● CHALLENGE
Retype each line exactly. Skip images.
★ ★ ★ ★ ★ ★ ★
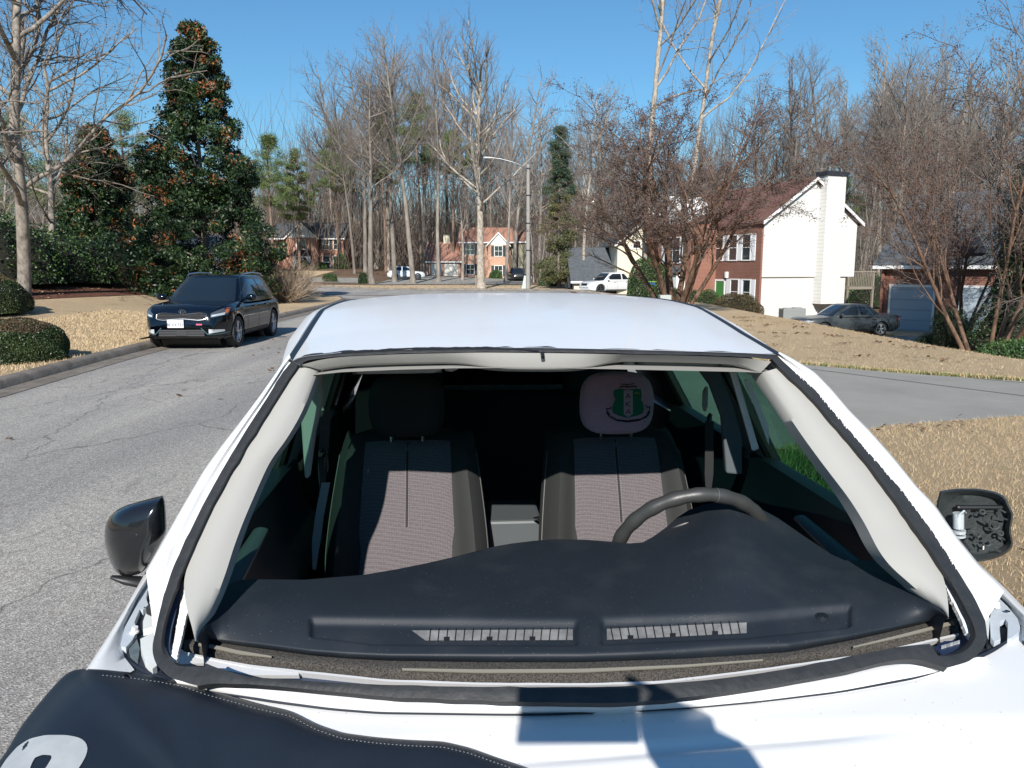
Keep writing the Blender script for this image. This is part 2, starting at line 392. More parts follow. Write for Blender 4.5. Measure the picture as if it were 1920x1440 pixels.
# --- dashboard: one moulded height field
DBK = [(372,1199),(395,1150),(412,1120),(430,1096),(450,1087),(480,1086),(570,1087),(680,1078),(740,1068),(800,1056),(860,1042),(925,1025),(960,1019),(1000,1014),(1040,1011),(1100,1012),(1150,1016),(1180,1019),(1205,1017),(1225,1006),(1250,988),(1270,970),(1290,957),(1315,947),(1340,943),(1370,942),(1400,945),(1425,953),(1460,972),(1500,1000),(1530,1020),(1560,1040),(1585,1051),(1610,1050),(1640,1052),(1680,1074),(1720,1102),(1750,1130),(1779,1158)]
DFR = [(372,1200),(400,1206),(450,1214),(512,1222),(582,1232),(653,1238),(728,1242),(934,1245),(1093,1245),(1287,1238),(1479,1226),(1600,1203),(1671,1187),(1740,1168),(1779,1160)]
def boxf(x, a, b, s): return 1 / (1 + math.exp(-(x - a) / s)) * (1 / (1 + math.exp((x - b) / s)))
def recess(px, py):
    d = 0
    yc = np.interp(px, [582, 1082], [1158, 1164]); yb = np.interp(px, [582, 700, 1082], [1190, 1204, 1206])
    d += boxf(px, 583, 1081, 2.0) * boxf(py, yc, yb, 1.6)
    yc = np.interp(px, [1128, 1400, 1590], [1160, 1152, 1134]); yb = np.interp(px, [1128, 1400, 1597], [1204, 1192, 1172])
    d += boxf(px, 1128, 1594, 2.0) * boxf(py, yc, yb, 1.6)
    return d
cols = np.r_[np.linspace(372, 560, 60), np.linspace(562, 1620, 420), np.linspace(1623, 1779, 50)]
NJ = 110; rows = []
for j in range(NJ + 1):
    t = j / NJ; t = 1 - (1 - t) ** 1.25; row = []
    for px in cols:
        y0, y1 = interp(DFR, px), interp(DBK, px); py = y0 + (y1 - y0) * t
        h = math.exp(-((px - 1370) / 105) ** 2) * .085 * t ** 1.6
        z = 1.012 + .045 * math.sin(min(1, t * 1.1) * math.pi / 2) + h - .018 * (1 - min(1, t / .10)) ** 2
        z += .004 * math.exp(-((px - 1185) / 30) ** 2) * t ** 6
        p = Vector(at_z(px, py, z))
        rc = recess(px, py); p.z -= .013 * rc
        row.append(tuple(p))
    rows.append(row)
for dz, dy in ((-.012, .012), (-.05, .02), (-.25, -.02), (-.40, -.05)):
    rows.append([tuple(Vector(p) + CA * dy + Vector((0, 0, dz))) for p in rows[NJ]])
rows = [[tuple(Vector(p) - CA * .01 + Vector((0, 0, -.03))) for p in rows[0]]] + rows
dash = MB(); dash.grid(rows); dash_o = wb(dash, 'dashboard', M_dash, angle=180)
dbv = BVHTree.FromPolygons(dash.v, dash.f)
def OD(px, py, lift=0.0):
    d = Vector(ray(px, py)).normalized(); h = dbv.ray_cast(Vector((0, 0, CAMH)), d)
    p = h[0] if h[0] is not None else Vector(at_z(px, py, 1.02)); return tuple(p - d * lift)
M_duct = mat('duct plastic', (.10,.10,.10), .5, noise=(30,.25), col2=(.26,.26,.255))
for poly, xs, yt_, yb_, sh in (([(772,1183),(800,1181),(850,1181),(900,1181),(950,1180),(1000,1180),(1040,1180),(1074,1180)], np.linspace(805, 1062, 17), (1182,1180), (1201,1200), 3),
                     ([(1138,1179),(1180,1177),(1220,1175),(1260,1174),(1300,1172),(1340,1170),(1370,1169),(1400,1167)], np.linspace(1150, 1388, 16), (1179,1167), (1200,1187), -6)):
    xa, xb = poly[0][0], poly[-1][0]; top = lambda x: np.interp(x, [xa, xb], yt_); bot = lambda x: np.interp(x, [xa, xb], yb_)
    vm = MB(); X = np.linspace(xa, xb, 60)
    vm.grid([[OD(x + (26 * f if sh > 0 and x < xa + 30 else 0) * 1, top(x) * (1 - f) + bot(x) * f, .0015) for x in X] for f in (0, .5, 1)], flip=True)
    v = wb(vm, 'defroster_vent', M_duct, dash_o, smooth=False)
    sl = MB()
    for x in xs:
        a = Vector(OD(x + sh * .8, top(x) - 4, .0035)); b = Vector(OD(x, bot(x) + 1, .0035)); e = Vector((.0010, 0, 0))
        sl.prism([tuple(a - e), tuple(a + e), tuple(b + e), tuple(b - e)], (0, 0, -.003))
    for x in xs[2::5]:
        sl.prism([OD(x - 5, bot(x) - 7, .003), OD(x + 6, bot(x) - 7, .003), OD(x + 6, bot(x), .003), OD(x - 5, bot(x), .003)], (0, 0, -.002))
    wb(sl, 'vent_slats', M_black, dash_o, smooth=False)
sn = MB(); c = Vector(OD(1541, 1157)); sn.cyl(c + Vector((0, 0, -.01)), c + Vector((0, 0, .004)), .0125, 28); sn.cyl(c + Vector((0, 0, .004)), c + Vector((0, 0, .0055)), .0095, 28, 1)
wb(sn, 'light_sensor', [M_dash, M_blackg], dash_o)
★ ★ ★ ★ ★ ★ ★
● COMPLETE ANSWER
Keep writing the Blender script for this image. This is part 2, starting at line 392. More parts follow. Write for Blender 4.5. Measure the picture as if it were 1920x1440 pixels.
# --- dashboard: one moulded height field
DBK = [(372,1199),(395,1150),(412,1120),(430,1096),(450,1087),(480,1086),(570,1087),(680,1078),(740,1068),(800,1056),(860,1042),(925,1025),(960,1019),(1000,1014),(1040,1011),(1100,1012),(1150,1016),(1180,1019),(1205,1017),(1225,1006),(1250,988),(1270,970),(1290,957),(1315,947),(1340,943),(1370,942),(1400,945),(1425,953),(1460,972),(1500,1000),(1530,1020),(1560,1040),(1585,1051),(1610,1050),(1640,1052),(1680,1074),(1720,1102),(1750,1130),(1779,1158)]
DFR = [(372,1200),(400,1206),(450,1214),(512,1222),(582,1232),(653,1238),(728,1242),(934,1245),(1093,1245),(1287,1238),(1479,1226),(1600,1203),(1671,1187),(1740,1168),(1779,1160)]
def boxf(x, a, b, s): return 1 / (1 + math.exp(-(x - a) / s)) * (1 / (1 + math.exp((x - b) / s)))
def recess(px, py):
    d = 0
    yc = np.interp(px, [582, 1082], [1158, 1164]); yb = np.interp(px, [582, 700, 1082], [1190, 1204, 1206])
    d += boxf(px, 583, 1081, 2.0) * boxf(py, yc, yb, 1.6)
    yc = np.interp(px, [1128, 1400, 1590], [1160, 1152, 1134]); yb = np.interp(px, [1128, 1400, 1597], [1204, 1192, 1172])
    d += boxf(px, 1128, 1594, 2.0) * boxf(py, yc, yb, 1.6)
    return d
cols = np.r_[np.linspace(372, 560, 60), np.linspace(562, 1620, 420), np.linspace(1623, 1779, 50)]
NJ = 110; rows = []
for j in range(NJ + 1):
    t = j / NJ; t = 1 - (1 - t) ** 1.25; row = []
    for px in cols:
        y0, y1 = interp(DFR, px), interp(DBK, px); py = y0 + (y1 - y0) * t
        h = math.exp(-((px - 1370) / 105) ** 2) * .085 * t ** 1.6
        z = 1.012 + .045 * math.sin(min(1, t * 1.1) * math.pi / 2) + h - .018 * (1 - min(1, t / .10)) ** 2
        z += .004 * math.exp(-((px - 1185) / 30) ** 2) * t ** 6
        p = Vector(at_z(px, py, z))
        rc = recess(px, py); p.z -= .013 * rc
        row.append(tuple(p))
    rows.append(row)
for dz, dy in ((-.012, .012), (-.05, .02), (-.25, -.02), (-.40, -.05)):
    rows.append([tuple(Vector(p) + CA * dy + Vector((0, 0, dz))) for p in rows[NJ]])
rows = [[tuple(Vector(p) - CA * .01 + Vector((0, 0, -.03))) for p in rows[0]]] + rows
dash = MB(); dash.grid(rows); dash_o = wb(dash, 'dashboard', M_dash, angle=180)
dbv = BVHTree.FromPolygons(dash.v, dash.f)
def OD(px, py, lift=0.0):
    d = Vector(ray(px, py)).normalized(); h = dbv.ray_cast(Vector((0, 0, CAMH)), d)
    p = h[0] if h[0] is not None else Vector(at_z(px, py, 1.02)); return tuple(p - d * lift)
M_duct = mat('duct plastic', (.10,.10,.10), .5, noise=(30,.25), col2=(.26,.26,.255))
for poly, xs, yt_, yb_, sh in (([(772,1183),(800,1181),(850,1181),(900,1181),(950,1180),(1000,1180),(1040,1180),(1074,1180)], np.linspace(805, 1062, 17), (1182,1180), (1201,1200), 3),
                     ([(1138,1179),(1180,1177),(1220,1175),(1260,1174),(1300,1172),(1340,1170),(1370,1169),(1400,1167)], np.linspace(1150, 1388, 16), (1179,1167), (1200,1187), -6)):
    xa, xb = poly[0][0], poly[-1][0]; top = lambda x: np.interp(x, [xa, xb], yt_); bot = lambda x: np.interp(x, [xa, xb], yb_)
    vm = MB(); X = np.linspace(xa, xb, 60)
    vm.grid([[OD(x + (26 * f if sh > 0 and x < xa + 30 else 0) * 1, top(x) * (1 - f) + bot(x) * f, .0015) for x in X] for f in (0, .5, 1)], flip=True)
    v = wb(vm, 'defroster_vent', M_duct, dash_o, smooth=False)
    sl = MB()
    for x in xs:
        a = Vector(OD(x + sh * .8, top(x) - 4, .0035)); b = Vector(OD(x, bot(x) + 1, .0035)); e = Vector((.0010, 0, 0))
        sl.prism([tuple(a - e), tuple(a + e), tuple(b + e), tuple(b - e)], (0, 0, -.003))
    for x in xs[2::5]:
        sl.prism([OD(x - 5, bot(x) - 7, .003), OD(x + 6, bot(x) - 7, .003), OD(x + 6, bot(x), .003), OD(x - 5, bot(x), .003)], (0, 0, -.002))
    wb(sl, 'vent_slats', M_black, dash_o, smooth=False)
sn = MB(); c = Vector(OD(1541, 1157)); sn.cyl(c + Vector((0, 0, -.01)), c + Vector((0, 0, .004)), .0125, 28); sn.cyl(c + Vector((0, 0, .004)), c + Vector((0, 0, .0055)), .0095, 28, 1)
wb(sn, 'light_sensor', [M_dash, M_blackg], dash_o)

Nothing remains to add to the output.